„Polityka historyczna” – samo to określenie brzmi podejrzanie, bo zakłada, że pewne elementy historii należy – ze względów bieżącej polityki państwa – wydobyć lub zatuszować. Historia z tego punktu widzenia nie jest nauką, lecz rodzajem zasobu argumentów medialno-politycznych, z którego można czerpać do woli, oczywiście wybiórczo. Zasada wybiórczości leży w samej istocie konceptu polityki historycznej. Ale weźmy cudzy przykład, który może wydawać się się niemal szlachetny.
W czasie swej kampanii prezydenckiej Emmanuel Macron, dziś już prezydent Francji, pojechał do Algieru, stolicy dawnej francuskiej kolonii, by pokazać, że niezbyt dobre stosunki między oboma krajami można naprawić, właśnie poprzez zręczne użycie polityki historycznej.
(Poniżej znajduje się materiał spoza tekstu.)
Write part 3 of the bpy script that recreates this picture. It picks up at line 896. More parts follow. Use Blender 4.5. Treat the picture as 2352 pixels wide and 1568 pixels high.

Zadeklarował tam, że „kolonizacja była zbrodnią przeciw ludzkości”, bo chciał przed wyborami wypaść jako progresista. Naturalnie chodziło mu o kolonizację w starym stylu, takim, w jakim uprawiały go europejskie mocarstwa jeszcze w drugiej połowie ubiegłego wieku.
Nie szło więc o neokolonializm, który Europejczycy, w tym Francuzi pod władzą Macrona, bądź Amerykanie, rozgrywają do dzisiaj. Ale słowa Macrona zrobiły wrażenie, nawet jeśli niektórzy się na nie krzywili: oto przyszły prezydent wyznaje grzechy swego kraju, otwarcie przyznaje, że Afrykanie mogą mieć rację w tym względzie. Miało to być oko do francuskiej lewicy, która aż tak daleko nigdy nie poszła i której można w ten sposób zaimponować – „głosujcie na mnie, bo jestem prawie jak wy – „progresistą”. Poza tym był pewien, że to nic nie kosztuje.
Ale kiedy wczoraj wracał z Izraela, gdzie przy okazji światowego szczytu wokół wyzwolenia Auschwitz i antysemityzmu nasłuchał się dużo o Holokauście, wszczął rozmowę w samolocie z kilkoma dziennikarzami, by nieoczekiwanie wrócić do tematu kolonializmu i szczególnie Algierii. Jego zdaniem, nowa polityka historyczna wobec tego kraju mogłaby zakończyć „konflikt pamięci” i podał przykład prezydenta Chiraca, który w 1995 r. przeprosił ogół Żydów za udział Francuzów w deportacji do obozów Zagłady żydowskich obywateli m.in. Polski i Niemiec, którzy jako „nielegalni imigranci” schronili się we Francji na początku II wojny światowej.
Macron porównał przy okazji wojnę w Algierii (1954 – 1962) do Holokaustu. Tym razem uznano, że „obscenicznie” przebił wszystko i wszystkich. Według opozycji, obraził mianowicie żołnierzy francuskich, którzy walczyli w północnej Afryce porównując ich do hitlerowskich katów, no i Izraelczyków, którzy bardzo nie lubią, gdy Holokaust traci swą historyczno-polityczną wyjątkowość poprzez porównanie z innymi krwawymi wydarzeniami. Inni zaczęli krzyczeć, że takie wypowiedzi będą miały konsekwencje prawne, że Francja, która wypłaciła już wszystkie możliwe odszkodowania Żydom, będzie musiała płacić Algierczykom.
Najbardziej interesujące w wypowiedziach Macrona było jednak stwierdzenie, że „tylko historycy zajmują się takimi tematami”, choć powinni posługiwać się nimi również politycy. Przecież francuski prezydent wracał właśnie z Izraela, kraju kolonialnego. Skoro „kolonializm to zbrodnia przeciw ludzkości” powinien był przecież wytknąć Izraelczykom ich zbrodniczą politykę, kolonializm w zupełnie starym stylu. Oczywiście milczał, jak wszyscy, którzy się tam zebrali: nikt słowem nie wspomniał o losie Palestyńczyków. Dlaczego?
Bo są oni równie wyjątkowi jak państwo Izrael, tylko na odwrót. Palestyna została skolonizowana i pozostaje krwawo okupowana, ale polityka historyczna zdecydowała, że Nakba się nie liczy, jak i sami Palestyńczycy. Jeśli wziąć np. ostatnie dwudziestolecie, Palestyńczycy złożyli w tym czasie 679 skarg na Izrael o zbrodnie kolonialne w Radzie Bezpieczeństwa ONZ. Ile z nich zostało rozpatrzonych? Zero, mimo poparcia Zgromadzenia Ogólnego. Palestyńczycy są wyjątkowi w tym sensie, że są jedynym narodem na naszej planecie, który nie może liczyć na żadną ochronę. Światowa polityka historyczna i polityka tout court po prostu ich nie widzi.